The defendants contended at the outset, that such is not the proper construction of the covenant, and that, properly construed, it bound the City Council to keep free of wharves or other structures only so much of the waterfront as lies in front of the strip of land conveyed by the plaintiff under the indenture.
It seems to be well settled that restrictive covenants should be strictly construed, and unless there is a manifest intention to the contrary, a general covenant will be construed as limited to the premises purchased. It does not seem necessary, in my opinion, to invoke a rule of strict construction in respect of the covenant here involved, for the only reasonable construction, as I see it, is that for which the defendants contend. The words "the area south of said sea-wall," as used in the fifth covenant above mentioned, obviously mean not the area south of the entire length of the sea wall from the Battery to Chisolm's Mill, but the area south of the strip of land conveyed by the plaintiff for the purposes of the boulevard and sea wall. Similarly in the covenant numbered (4), where the plaintiff and his heirs and assigns are given the right to build steps of stone or other suitable material "along the front of said sea-wall," it would be far-fetched and unreasonable to contend that this covenant gave the plaintiff the right to build steps of stone or other suitable material anywhere along the whole front of the sea wall between the Battery and Chisolm's Mill. Manifestly, the area referred to in both covenants is that in front of the plaintiff's lot. In this connection it is noted that although the plaintiff claims title out to the channel of the river the City Council also claims title below high-water mark.
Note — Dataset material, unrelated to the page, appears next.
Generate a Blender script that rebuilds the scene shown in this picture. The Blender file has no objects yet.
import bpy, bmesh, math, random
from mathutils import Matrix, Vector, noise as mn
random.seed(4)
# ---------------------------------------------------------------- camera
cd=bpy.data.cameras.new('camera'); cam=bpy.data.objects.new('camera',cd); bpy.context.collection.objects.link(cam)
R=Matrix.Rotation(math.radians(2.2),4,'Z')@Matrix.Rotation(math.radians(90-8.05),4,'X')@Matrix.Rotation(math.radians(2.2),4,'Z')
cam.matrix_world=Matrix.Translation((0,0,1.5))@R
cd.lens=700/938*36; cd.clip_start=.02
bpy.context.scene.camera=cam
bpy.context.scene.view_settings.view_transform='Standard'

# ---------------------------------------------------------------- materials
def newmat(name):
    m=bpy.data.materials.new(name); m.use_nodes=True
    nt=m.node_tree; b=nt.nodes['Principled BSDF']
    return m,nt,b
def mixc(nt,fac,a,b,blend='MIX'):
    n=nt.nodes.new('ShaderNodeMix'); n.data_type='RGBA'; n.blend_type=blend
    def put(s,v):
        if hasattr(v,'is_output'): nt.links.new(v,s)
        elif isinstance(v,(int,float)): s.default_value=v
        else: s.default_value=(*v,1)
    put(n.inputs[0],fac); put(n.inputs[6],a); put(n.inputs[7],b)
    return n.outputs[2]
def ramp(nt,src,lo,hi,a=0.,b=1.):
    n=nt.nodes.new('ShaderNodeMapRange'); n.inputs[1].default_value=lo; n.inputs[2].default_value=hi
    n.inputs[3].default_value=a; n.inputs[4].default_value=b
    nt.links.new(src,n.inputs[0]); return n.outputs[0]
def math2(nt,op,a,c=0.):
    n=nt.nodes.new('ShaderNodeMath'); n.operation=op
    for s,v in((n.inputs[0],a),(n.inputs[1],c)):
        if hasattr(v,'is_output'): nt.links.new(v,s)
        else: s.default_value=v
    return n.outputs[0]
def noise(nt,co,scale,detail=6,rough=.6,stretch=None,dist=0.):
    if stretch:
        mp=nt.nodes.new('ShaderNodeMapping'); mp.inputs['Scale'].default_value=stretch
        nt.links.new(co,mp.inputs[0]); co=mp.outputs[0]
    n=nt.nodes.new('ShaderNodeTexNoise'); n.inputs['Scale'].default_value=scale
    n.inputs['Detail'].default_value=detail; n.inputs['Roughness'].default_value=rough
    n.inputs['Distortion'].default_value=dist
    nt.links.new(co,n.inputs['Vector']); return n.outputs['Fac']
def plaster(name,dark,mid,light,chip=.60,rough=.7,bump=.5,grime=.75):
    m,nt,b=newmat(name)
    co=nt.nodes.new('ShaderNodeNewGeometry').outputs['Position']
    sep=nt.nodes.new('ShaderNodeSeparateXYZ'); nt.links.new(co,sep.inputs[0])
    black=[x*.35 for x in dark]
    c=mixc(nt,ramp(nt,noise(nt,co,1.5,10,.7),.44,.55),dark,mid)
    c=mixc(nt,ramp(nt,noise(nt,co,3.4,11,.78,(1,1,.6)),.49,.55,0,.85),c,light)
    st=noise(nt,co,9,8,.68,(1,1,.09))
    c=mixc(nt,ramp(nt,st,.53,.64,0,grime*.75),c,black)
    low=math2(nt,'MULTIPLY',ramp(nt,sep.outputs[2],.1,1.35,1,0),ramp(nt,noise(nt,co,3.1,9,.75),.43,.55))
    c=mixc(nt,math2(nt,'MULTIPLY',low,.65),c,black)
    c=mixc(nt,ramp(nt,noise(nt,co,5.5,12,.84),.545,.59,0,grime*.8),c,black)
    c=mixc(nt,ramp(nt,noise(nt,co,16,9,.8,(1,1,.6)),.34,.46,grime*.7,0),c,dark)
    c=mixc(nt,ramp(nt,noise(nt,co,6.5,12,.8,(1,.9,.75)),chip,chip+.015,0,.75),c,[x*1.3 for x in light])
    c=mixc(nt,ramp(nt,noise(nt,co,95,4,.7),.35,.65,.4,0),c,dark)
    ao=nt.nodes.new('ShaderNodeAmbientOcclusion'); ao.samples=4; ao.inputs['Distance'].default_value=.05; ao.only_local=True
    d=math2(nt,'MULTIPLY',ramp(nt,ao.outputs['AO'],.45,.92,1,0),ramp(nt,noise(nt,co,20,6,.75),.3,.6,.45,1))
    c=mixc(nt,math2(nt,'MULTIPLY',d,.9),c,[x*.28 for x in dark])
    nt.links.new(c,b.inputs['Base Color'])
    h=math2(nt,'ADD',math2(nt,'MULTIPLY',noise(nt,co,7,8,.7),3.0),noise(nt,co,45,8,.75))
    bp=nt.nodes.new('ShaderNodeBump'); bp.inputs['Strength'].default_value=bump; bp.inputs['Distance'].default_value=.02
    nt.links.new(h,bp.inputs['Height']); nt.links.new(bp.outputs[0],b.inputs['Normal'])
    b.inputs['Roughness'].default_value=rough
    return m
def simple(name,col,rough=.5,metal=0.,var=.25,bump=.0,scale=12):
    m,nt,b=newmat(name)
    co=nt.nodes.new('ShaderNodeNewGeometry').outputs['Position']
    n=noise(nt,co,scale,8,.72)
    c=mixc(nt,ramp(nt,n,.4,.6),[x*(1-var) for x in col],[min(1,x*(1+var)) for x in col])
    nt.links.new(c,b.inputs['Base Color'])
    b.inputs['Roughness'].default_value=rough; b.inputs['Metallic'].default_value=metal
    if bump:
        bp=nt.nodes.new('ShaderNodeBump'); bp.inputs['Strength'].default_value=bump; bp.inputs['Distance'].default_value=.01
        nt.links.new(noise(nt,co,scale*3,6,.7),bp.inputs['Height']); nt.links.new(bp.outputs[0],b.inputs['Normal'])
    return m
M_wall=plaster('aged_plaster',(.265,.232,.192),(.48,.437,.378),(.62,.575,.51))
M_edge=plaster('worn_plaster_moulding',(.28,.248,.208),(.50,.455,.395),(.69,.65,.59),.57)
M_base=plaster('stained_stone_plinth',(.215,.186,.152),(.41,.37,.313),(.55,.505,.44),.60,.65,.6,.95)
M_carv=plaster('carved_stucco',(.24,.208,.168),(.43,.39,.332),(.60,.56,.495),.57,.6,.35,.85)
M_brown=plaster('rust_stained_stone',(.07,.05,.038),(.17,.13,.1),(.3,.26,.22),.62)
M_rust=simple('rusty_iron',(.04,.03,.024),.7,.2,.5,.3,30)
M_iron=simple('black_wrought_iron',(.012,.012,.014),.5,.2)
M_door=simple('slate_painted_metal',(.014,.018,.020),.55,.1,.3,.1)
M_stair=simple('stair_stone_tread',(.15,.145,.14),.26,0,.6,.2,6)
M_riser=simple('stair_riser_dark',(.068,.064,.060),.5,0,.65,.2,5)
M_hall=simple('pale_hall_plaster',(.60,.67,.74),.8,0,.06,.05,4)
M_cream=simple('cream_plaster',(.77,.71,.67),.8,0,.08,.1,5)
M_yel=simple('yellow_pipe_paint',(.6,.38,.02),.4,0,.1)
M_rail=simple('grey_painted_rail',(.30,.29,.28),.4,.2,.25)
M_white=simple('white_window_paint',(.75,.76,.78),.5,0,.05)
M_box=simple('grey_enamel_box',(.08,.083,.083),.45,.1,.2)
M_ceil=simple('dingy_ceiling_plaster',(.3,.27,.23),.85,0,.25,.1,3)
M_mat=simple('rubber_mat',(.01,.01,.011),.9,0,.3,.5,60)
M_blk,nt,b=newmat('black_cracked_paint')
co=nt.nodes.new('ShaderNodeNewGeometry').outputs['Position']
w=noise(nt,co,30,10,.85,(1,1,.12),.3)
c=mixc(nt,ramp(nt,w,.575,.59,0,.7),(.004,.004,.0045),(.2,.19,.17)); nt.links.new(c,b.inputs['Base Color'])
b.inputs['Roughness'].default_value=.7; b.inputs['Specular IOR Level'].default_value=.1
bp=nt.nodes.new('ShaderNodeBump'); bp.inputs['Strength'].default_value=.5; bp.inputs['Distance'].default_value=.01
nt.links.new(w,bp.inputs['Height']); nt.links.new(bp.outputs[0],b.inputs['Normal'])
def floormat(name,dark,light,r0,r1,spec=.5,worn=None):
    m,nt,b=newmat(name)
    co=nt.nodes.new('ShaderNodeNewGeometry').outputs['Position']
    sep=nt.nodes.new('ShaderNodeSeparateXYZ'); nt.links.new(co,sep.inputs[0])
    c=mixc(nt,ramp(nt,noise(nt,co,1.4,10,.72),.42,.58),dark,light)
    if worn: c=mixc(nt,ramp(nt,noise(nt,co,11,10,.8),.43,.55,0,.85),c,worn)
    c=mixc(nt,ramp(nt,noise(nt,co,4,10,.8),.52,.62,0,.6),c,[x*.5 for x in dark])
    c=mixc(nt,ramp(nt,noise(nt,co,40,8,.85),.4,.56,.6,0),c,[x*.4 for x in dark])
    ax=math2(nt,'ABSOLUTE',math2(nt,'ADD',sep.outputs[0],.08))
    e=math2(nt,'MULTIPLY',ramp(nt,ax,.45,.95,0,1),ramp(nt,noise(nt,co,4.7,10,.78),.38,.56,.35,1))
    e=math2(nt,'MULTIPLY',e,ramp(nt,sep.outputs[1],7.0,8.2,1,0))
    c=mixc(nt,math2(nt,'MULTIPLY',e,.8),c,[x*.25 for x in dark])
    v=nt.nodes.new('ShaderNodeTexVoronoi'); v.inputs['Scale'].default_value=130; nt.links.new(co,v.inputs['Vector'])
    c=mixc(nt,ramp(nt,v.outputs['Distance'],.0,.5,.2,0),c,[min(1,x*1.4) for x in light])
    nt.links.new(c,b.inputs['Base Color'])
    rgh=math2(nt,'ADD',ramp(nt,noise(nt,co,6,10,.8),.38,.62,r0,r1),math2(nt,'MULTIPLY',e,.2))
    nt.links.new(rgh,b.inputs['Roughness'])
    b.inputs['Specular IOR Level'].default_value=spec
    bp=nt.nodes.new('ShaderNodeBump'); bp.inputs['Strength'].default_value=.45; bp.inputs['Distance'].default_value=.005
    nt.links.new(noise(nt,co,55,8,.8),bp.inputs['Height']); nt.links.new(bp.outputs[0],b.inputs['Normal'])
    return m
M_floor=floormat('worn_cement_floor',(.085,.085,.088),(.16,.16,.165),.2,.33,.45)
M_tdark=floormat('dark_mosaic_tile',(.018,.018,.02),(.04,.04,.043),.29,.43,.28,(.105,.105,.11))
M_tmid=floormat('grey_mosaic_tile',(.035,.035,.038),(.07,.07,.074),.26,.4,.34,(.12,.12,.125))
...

As the construction which I have placed upon the covenant in question, and which to my mind is the only reasonable construction, disposes of the matter, I deem it unnecessary to go further into the evidence or to pass upon the questions of estoppel, laches, and other issues which are raised under the answers of both defendants.
It is, therefore, ordered, adjudged, and decreed that the injunction prayed for in the complaint be and the same is hereby refused, and that the said complaint be and it is hereby dismissed.
It is further ordered that the plaintiff pay the costs therein.
Messrs. Nathans Sinkler, for appellant, cite: Contract: 128 S.C. 79; 121 S.E., 550; 190 S.E., 104.
Messrs. J. Waties Waring, Nathaniel B. Barnwell and Lionel K. Legge, for respondents, cite: Construction of restricted covenants: 18 C.J., 387; 7 R.C.L., 1115; 89 A., 29.
January 25, 1938. The opinion of the Court was delivered by
The issue in this case, which involves the construction of an indenture entered into between the plaintiff, Henry C. Cheves, and the defendant, City Council of Charleston, was decided in the Court below in favor of the defendant.
From the adverse decree, the plaintiff appeals.
After a careful study and review of the record, we are convinced that the Circuit Judge, Hon. J. Henry Johnson, reached the proper conclusion in the case. The exceptions are, therefore, overruled, and the judgment and decree of the Circuit Court affirmed. Let the Circuit decree be reported.
MR. CHIEF JUSTICE STABLER and MESSRS. JUSTICES BONHAM and BAKER concur.
MR. JUSTICE CARTER did not participate on account of illness.